Star-Bulletin Sports


Sunday, April 29, 2001


[ TRACK & FIELD ]




DENNIS ODA / STAR-BULLETIN
Kelsey Nakanelua, front, wins the Hawaii's Fastest Human race
at the Punahou Relays. It was the fifth time Nakanelua, who
competed in the Olympics for Samoa, won the race.



Nakanelua is Hawaii’s
fastest human, again


By Kalani Simpson
Star-Bulletin

YOU SEE THE SMOKE before you hear the gun, and 11 seconds later, it's over.

"Baaaaaaaaaaa!" screams Kelsey Nakanelua, unleashing all the energy and anticipation that 100 meters just wasn't enough to burn off, raising an arm and a finger and letting it out. He had turned his head to see if they had caught him. They hadn't. And so it all came out of him then, in a loud and triumphant spectacle. "Yes! Yeah!"

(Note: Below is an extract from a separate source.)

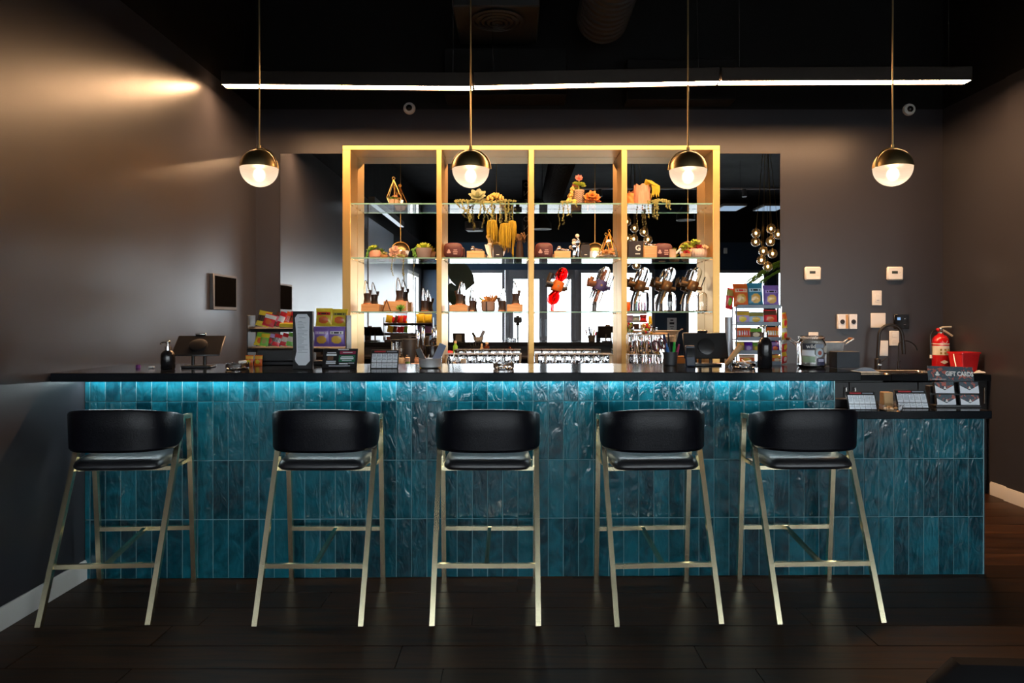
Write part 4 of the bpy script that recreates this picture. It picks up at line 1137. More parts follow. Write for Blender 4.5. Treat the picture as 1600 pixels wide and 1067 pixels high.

"Lot of anxiety released," Nakanelua explained later. "Lot of anxiety."

For the fifth time, at the crowning event of yesterday's Punahou Relays, Nakanelua was Hawaii's Fastest Human, the winner of the open 100-meters.

He'd wanted to win. He wanted that title back, the one he'd held from 1995 through '98. He wanted to hold off the challengers that are gunning for him, continually gunning for him, looking to knock him off.

The unofficial clock on the scoreboard read 10.41 when it was over, which would have been a new record, breaking the one (10.6) currently held by Nakanelua and former Rainbow speedster Matthew Harding. But no. Officially, it was 10.81 seconds to win it, edging out current UH wide receiver Sean Butts, who is already looking ahead to his next chance at the old gunfighter.

"I was catching him," said Hawaii's Second Fastest Human.

And he was.

Nakanelua knew it. Butts was a closer, and Nakanelua wanted the title back and the pressure of so much preparation for 11 seconds on the track all combined to make the 34 year old veteran sprinter a wreck before the competition.

"I was really nervous," he said. "Exceptionally nervous. I shouldn't be as nervous as I was, but I really ... I just was. I was like I never run the race before. I've run it nine times. And I was like ... I felt like I was 20-nothing years old. Panicking."

Panicking.

Nervous.

And so Nakanelua was gone with the smoke. A great start. A tremendous start. A borderline controversial start. "He always does," one official said with a laugh. But the ones conducting the race called it good, and so it was.

But be sure that the rest of the field watched last night's television highlights with great interest.

They've got the dates memorized. Their next chance at the champ. They'll keep coming. They'll keep running and challenging and stepping up to the blocks to beat him.

They know it.

And he knows it.

And that's part of what keeps him running, throwing on his Designer Bodies sponsor shirt immediately after each race. In the fall of 2000, he made it to the Olympics, carrying the banner of American Samoa. The Olympics!

But still, even that was nothing compared to the thrill of being the old gunfighter with the challengers after him, with pumping his fists on a beautiful afternoon at Punahou Stadium.

"Actually, I was more nervous today than I was at the Olympic Games. I have to admit that," he said. "Because, I not gonna win the damn Olympics, you know what I mean? How am I going to win that?"

Instead his guts churned and his blood pumped, all at the prospect of holding them all off again. At the chance to take the title back. To be Hawaii's Fastest Human once again. Not a bad goal. Not at all.